» TASK TO CARRY OUT:
Leaving out every picture, copy the lines of the data exactly, from the first through the line containing "COL = scene.collection".

» MATERIAL:
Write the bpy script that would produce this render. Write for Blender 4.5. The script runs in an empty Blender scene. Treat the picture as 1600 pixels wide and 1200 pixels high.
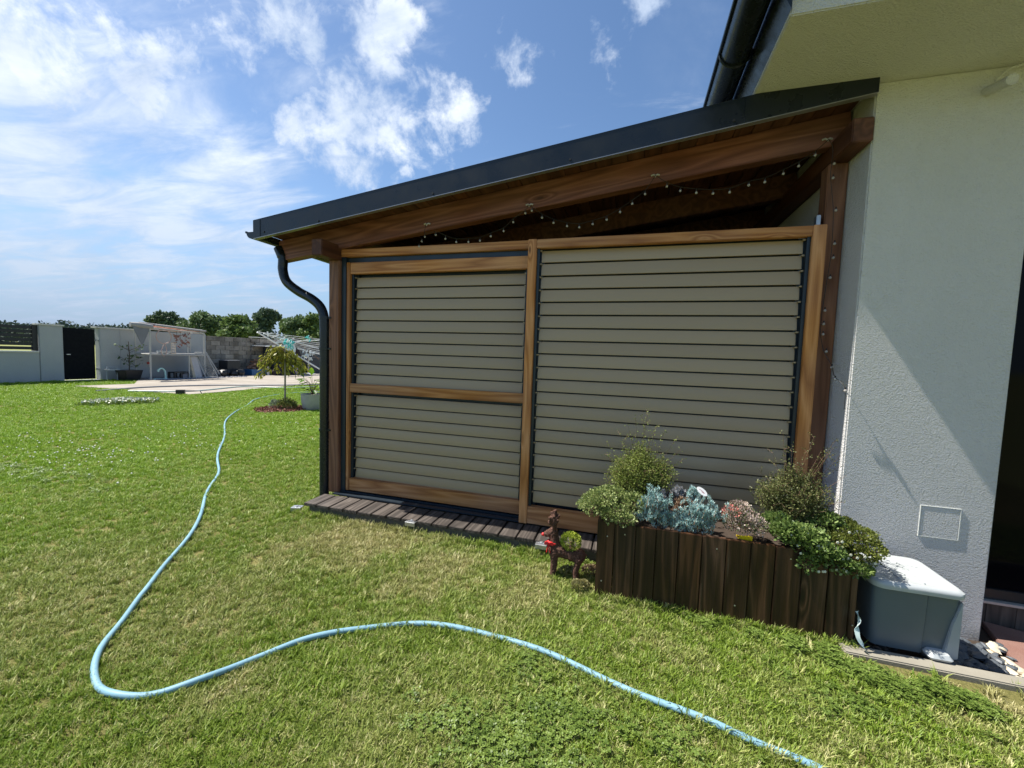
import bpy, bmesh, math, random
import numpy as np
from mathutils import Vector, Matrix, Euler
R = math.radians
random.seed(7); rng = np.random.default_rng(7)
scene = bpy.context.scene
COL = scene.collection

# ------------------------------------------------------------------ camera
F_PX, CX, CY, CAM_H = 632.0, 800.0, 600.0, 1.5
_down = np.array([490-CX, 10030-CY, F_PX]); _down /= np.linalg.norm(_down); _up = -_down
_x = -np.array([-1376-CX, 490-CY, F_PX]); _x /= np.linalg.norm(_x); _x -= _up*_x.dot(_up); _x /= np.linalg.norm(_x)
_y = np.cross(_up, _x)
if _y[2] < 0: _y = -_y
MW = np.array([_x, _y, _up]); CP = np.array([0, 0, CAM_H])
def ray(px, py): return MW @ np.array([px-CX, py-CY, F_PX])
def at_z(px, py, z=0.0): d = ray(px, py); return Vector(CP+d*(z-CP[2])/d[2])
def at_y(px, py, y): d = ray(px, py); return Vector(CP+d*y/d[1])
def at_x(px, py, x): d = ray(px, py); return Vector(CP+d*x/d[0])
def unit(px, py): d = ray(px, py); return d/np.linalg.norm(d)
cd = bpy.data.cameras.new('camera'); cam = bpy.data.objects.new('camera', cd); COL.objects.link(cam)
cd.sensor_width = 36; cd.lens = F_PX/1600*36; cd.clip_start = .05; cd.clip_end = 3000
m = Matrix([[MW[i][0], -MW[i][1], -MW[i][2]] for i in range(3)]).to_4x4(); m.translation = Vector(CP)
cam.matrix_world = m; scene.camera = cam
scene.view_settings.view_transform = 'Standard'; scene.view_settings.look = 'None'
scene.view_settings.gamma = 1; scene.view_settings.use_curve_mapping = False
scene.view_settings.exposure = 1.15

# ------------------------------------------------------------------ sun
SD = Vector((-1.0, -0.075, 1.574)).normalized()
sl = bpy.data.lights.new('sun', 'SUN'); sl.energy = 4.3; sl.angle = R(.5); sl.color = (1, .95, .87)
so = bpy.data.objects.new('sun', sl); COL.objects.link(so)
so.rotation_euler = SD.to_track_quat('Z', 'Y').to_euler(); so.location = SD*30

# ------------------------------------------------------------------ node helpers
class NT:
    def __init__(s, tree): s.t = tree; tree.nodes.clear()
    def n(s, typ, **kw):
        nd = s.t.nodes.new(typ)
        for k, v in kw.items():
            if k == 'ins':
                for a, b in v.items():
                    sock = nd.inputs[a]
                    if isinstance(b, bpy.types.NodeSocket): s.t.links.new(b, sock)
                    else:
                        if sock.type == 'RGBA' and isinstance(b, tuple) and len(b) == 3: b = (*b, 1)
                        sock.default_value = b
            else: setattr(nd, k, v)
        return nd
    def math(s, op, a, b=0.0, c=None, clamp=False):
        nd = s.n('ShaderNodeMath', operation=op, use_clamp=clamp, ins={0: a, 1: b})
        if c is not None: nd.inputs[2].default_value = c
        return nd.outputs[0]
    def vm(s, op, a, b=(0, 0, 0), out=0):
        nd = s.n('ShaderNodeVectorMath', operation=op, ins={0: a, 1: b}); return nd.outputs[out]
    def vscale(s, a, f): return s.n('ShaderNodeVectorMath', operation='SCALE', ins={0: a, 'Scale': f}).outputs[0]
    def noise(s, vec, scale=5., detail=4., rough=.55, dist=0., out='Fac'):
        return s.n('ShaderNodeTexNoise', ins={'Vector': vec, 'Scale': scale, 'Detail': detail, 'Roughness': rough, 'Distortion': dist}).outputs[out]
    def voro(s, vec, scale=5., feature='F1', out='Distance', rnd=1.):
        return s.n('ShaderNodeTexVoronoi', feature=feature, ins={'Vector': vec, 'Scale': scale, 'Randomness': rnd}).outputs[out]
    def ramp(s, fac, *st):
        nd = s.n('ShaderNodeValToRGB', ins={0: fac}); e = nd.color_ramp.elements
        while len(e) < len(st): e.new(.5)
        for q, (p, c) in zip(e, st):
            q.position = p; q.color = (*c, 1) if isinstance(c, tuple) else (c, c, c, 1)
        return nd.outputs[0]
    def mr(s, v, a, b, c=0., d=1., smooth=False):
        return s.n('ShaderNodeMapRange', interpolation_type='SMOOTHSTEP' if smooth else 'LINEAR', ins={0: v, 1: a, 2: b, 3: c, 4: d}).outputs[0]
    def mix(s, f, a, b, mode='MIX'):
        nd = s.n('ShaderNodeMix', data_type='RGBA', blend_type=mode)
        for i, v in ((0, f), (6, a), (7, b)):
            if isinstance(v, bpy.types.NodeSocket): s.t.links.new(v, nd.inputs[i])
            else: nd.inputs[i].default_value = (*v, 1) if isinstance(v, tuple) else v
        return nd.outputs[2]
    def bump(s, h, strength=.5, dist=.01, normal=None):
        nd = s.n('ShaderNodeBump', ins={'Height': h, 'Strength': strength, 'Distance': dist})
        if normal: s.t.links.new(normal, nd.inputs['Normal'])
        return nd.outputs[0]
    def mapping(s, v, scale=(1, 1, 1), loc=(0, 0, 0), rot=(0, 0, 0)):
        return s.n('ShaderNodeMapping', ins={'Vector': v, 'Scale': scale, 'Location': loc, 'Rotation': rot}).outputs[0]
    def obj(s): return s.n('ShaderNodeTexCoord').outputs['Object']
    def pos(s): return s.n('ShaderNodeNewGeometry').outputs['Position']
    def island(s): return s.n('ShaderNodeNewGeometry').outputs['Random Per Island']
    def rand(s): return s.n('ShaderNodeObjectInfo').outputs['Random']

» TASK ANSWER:
Write the bpy script that would produce this render. Write for Blender 4.5. The script runs in an empty Blender scene. Treat the picture as 1600 pixels wide and 1200 pixels high.
import bpy, bmesh, math, random
import numpy as np
from mathutils import Vector, Matrix, Euler
R = math.radians
random.seed(7); rng = np.random.default_rng(7)
scene = bpy.context.scene
COL = scene.collection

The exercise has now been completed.